→ **Brief**
Copy every line, leaving nothing out and adding nothing.

→ **Dataset content**
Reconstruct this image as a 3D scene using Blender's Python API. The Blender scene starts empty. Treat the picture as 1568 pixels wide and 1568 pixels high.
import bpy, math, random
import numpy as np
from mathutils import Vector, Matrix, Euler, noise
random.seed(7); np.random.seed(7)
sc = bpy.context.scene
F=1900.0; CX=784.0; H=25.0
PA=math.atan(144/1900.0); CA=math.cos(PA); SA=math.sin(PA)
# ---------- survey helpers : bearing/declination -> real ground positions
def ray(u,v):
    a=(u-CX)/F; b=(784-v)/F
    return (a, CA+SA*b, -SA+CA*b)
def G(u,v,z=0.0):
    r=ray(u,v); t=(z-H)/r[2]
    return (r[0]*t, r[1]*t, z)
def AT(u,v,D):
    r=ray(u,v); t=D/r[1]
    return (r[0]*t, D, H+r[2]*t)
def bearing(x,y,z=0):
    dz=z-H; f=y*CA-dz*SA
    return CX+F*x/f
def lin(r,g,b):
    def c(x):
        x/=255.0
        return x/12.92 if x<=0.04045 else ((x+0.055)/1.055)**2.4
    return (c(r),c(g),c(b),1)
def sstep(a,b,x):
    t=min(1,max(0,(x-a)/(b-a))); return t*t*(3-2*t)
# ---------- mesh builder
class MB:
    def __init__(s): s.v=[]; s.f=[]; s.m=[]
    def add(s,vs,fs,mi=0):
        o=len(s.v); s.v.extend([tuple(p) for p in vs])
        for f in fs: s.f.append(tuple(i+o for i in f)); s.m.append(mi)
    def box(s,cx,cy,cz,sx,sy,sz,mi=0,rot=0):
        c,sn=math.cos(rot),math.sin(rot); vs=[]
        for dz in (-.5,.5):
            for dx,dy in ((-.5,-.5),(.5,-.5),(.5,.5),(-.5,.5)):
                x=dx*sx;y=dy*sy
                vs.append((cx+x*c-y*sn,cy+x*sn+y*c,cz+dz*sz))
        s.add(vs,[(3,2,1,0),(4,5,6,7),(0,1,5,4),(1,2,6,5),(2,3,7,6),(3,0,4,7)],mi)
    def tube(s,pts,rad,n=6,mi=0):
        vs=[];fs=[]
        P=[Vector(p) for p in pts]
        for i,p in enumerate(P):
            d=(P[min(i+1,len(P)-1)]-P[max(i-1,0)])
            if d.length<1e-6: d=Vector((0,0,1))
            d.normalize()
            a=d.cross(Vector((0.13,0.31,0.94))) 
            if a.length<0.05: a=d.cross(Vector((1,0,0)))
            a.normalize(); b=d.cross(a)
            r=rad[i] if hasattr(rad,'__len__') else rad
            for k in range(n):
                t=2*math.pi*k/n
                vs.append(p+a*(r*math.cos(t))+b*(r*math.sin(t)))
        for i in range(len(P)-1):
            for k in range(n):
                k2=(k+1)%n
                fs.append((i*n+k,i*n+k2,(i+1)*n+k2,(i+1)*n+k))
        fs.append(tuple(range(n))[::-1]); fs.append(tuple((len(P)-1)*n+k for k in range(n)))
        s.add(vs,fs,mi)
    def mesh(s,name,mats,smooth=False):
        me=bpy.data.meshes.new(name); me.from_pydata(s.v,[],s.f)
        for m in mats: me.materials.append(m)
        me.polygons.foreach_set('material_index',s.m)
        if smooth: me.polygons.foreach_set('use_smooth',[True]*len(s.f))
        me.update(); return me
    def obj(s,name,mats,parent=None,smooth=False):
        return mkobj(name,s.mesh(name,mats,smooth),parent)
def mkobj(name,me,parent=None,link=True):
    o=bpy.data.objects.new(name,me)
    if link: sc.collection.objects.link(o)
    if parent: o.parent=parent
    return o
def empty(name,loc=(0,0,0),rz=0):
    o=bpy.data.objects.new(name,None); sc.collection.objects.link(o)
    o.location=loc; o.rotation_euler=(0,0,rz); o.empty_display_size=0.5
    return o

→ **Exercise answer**
Reconstruct this image as a 3D scene using Blender's Python API. The Blender scene starts empty. Treat the picture as 1568 pixels wide and 1568 pixels high.
import bpy, math, random
import numpy as np
from mathutils import Vector, Matrix, Euler, noise
random.seed(7); np.random.seed(7)
sc = bpy.context.scene
F=1900.0; CX=784.0; H=25.0
PA=math.atan(144/1900.0); CA=math.cos(PA); SA=math.sin(PA)
# ---------- survey helpers : bearing/declination -> real ground positions
def ray(u,v):
    a=(u-CX)/F; b=(784-v)/F
    return (a, CA+SA*b, -SA+CA*b)
def G(u,v,z=0.0):
    r=ray(u,v); t=(z-H)/r[2]
    return (r[0]*t, r[1]*t, z)
def AT(u,v,D):
    r=ray(u,v); t=D/r[1]
    return (r[0]*t, D, H+r[2]*t)
def bearing(x,y,z=0):
    dz=z-H; f=y*CA-dz*SA
    return CX+F*x/f
def lin(r,g,b):
    def c(x):
        x/=255.0
        return x/12.92 if x<=0.04045 else ((x+0.055)/1.055)**2.4
    return (c(r),c(g),c(b),1)
def sstep(a,b,x):
    t=min(1,max(0,(x-a)/(b-a))); return t*t*(3-2*t)
# ---------- mesh builder
class MB:
    def __init__(s): s.v=[]; s.f=[]; s.m=[]
    def add(s,vs,fs,mi=0):
        o=len(s.v); s.v.extend([tuple(p) for p in vs])
        for f in fs: s.f.append(tuple(i+o for i in f)); s.m.append(mi)
    def box(s,cx,cy,cz,sx,sy,sz,mi=0,rot=0):
        c,sn=math.cos(rot),math.sin(rot); vs=[]
        for dz in (-.5,.5):
            for dx,dy in ((-.5,-.5),(.5,-.5),(.5,.5),(-.5,.5)):
                x=dx*sx;y=dy*sy
                vs.append((cx+x*c-y*sn,cy+x*sn+y*c,cz+dz*sz))
        s.add(vs,[(3,2,1,0),(4,5,6,7),(0,1,5,4),(1,2,6,5),(2,3,7,6),(3,0,4,7)],mi)
    def tube(s,pts,rad,n=6,mi=0):
        vs=[];fs=[]
        P=[Vector(p) for p in pts]
        for i,p in enumerate(P):
            d=(P[min(i+1,len(P)-1)]-P[max(i-1,0)])
            if d.length<1e-6: d=Vector((0,0,1))
            d.normalize()
            a=d.cross(Vector((0.13,0.31,0.94))) 
            if a.length<0.05: a=d.cross(Vector((1,0,0)))
            a.normalize(); b=d.cross(a)
            r=rad[i] if hasattr(rad,'__len__') else rad
            for k in range(n):
                t=2*math.pi*k/n
                vs.append(p+a*(r*math.cos(t))+b*(r*math.sin(t)))
        for i in range(len(P)-1):
            for k in range(n):
                k2=(k+1)%n
                fs.append((i*n+k,i*n+k2,(i+1)*n+k2,(i+1)*n+k))
        fs.append(tuple(range(n))[::-1]); fs.append(tuple((len(P)-1)*n+k for k in range(n)))
        s.add(vs,fs,mi)
    def mesh(s,name,mats,smooth=False):
        me=bpy.data.meshes.new(name); me.from_pydata(s.v,[],s.f)
        for m in mats: me.materials.append(m)
        me.polygons.foreach_set('material_index',s.m)
        if smooth: me.polygons.foreach_set('use_smooth',[True]*len(s.f))
        me.update(); return me
    def obj(s,name,mats,parent=None,smooth=False):
        return mkobj(name,s.mesh(name,mats,smooth),parent)
def mkobj(name,me,parent=None,link=True):
    o=bpy.data.objects.new(name,me)
    if link: sc.collection.objects.link(o)
    if parent: o.parent=parent
    return o
def empty(name,loc=(0,0,0),rz=0):
    o=bpy.data.objects.new(name,None); sc.collection.objects.link(o)
    o.location=loc; o.rotation_euler=(0,0,rz); o.empty_display_size=0.5
    return o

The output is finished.